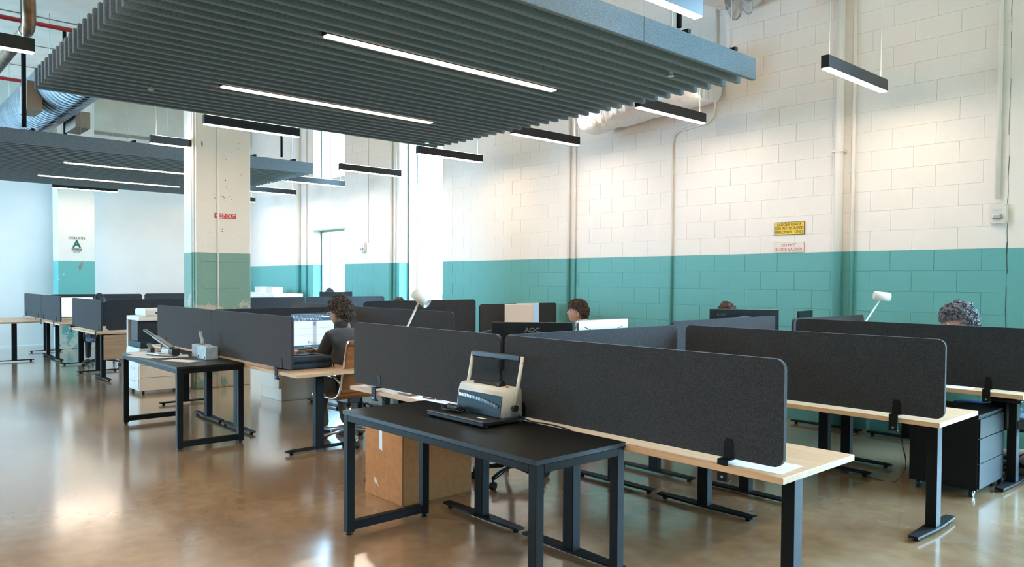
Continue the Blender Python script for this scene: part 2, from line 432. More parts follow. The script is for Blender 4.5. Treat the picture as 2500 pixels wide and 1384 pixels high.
* * *
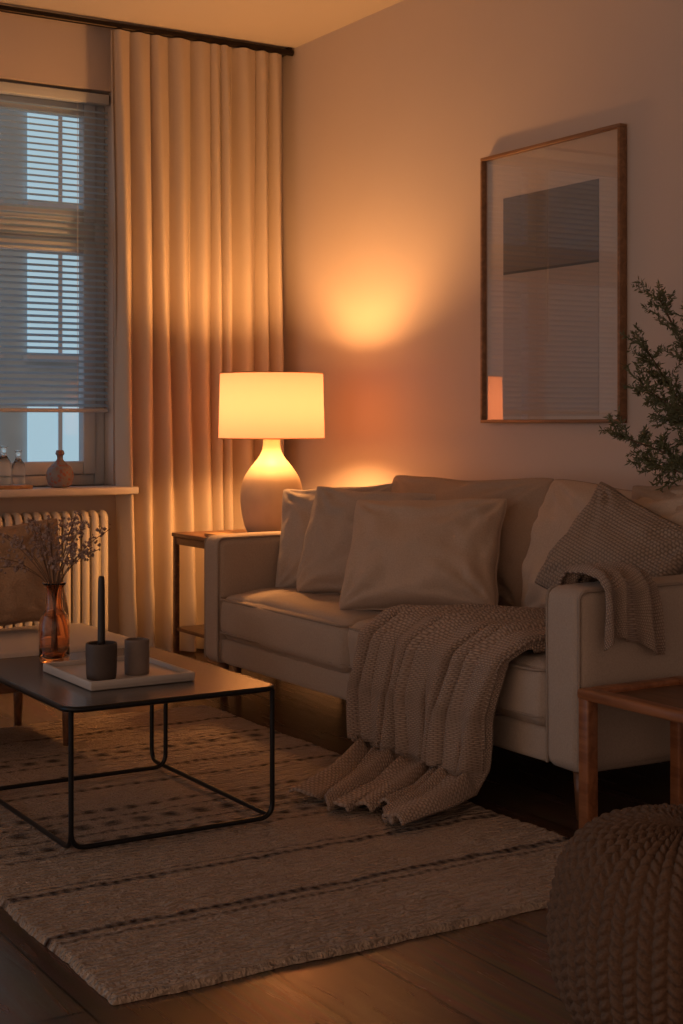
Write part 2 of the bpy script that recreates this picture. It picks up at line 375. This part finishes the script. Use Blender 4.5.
...
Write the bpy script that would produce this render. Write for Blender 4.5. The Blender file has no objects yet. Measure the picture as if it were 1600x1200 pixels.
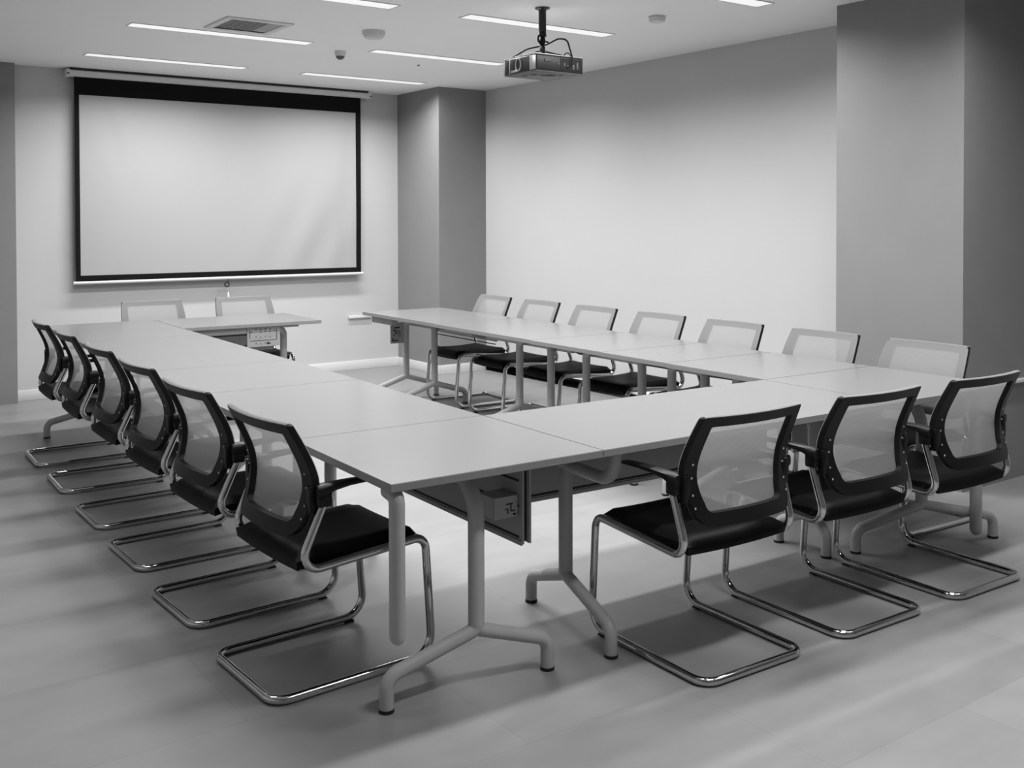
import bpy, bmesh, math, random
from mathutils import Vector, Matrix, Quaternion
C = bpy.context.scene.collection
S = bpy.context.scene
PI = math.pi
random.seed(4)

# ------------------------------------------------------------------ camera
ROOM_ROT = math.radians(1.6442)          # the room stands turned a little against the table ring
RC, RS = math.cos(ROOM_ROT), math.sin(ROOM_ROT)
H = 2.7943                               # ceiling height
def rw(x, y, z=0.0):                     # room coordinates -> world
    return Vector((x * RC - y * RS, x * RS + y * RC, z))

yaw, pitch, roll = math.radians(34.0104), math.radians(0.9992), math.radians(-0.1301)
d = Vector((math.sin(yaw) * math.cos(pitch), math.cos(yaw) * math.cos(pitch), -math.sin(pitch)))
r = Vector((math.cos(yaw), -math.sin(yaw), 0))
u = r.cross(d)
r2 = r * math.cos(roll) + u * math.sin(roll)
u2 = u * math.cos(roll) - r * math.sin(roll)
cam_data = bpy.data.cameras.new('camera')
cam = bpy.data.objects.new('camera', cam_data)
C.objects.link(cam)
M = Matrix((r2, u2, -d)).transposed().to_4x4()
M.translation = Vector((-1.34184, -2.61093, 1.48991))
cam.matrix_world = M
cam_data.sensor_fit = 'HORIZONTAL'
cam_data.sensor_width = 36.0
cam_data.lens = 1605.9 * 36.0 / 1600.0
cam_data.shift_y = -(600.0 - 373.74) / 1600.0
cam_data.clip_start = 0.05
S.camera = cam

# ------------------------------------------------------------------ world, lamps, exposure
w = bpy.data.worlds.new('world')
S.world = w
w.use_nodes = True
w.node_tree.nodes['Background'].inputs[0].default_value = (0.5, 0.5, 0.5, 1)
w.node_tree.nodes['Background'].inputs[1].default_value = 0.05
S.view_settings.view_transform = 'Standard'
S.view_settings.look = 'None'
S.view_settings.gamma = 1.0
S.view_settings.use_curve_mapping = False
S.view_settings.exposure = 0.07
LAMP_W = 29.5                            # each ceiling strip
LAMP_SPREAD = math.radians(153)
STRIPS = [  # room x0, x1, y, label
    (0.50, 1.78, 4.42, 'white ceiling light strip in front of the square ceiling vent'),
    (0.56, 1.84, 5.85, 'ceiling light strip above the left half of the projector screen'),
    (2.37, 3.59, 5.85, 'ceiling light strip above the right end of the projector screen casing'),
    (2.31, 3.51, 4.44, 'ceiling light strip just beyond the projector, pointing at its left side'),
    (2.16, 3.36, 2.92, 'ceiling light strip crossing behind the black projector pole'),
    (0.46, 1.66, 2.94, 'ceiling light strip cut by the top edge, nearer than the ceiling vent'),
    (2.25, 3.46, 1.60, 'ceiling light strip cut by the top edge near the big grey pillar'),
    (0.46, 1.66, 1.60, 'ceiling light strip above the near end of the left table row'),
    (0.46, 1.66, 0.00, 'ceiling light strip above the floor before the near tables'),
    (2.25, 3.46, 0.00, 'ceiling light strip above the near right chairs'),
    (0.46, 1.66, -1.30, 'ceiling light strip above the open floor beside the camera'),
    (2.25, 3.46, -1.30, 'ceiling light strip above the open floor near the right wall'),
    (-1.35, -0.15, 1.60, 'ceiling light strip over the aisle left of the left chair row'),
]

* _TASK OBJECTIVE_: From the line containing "Write the bpy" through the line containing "S.camera = cam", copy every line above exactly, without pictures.

* _EXERCISE RESPONSE_:
Write the bpy script that would produce this render. Write for Blender 4.5. The Blender file has no objects yet. Measure the picture as if it were 1600x1200 pixels.
import bpy, bmesh, math, random
from mathutils import Vector, Matrix, Quaternion
C = bpy.context.scene.collection
S = bpy.context.scene
PI = math.pi
random.seed(4)

# ------------------------------------------------------------------ camera
ROOM_ROT = math.radians(1.6442)          # the room stands turned a little against the table ring
RC, RS = math.cos(ROOM_ROT), math.sin(ROOM_ROT)
H = 2.7943                               # ceiling height
def rw(x, y, z=0.0):                     # room coordinates -> world
    return Vector((x * RC - y * RS, x * RS + y * RC, z))

yaw, pitch, roll = math.radians(34.0104), math.radians(0.9992), math.radians(-0.1301)
d = Vector((math.sin(yaw) * math.cos(pitch), math.cos(yaw) * math.cos(pitch), -math.sin(pitch)))
r = Vector((math.cos(yaw), -math.sin(yaw), 0))
u = r.cross(d)
r2 = r * math.cos(roll) + u * math.sin(roll)
u2 = u * math.cos(roll) - r * math.sin(roll)
cam_data = bpy.data.cameras.new('camera')
cam = bpy.data.objects.new('camera', cam_data)
C.objects.link(cam)
M = Matrix((r2, u2, -d)).transposed().to_4x4()
M.translation = Vector((-1.34184, -2.61093, 1.48991))
cam.matrix_world = M
cam_data.sensor_fit = 'HORIZONTAL'
cam_data.sensor_width = 36.0
cam_data.lens = 1605.9 * 36.0 / 1600.0
cam_data.shift_y = -(600.0 - 373.74) / 1600.0
cam_data.clip_start = 0.05
S.camera = cam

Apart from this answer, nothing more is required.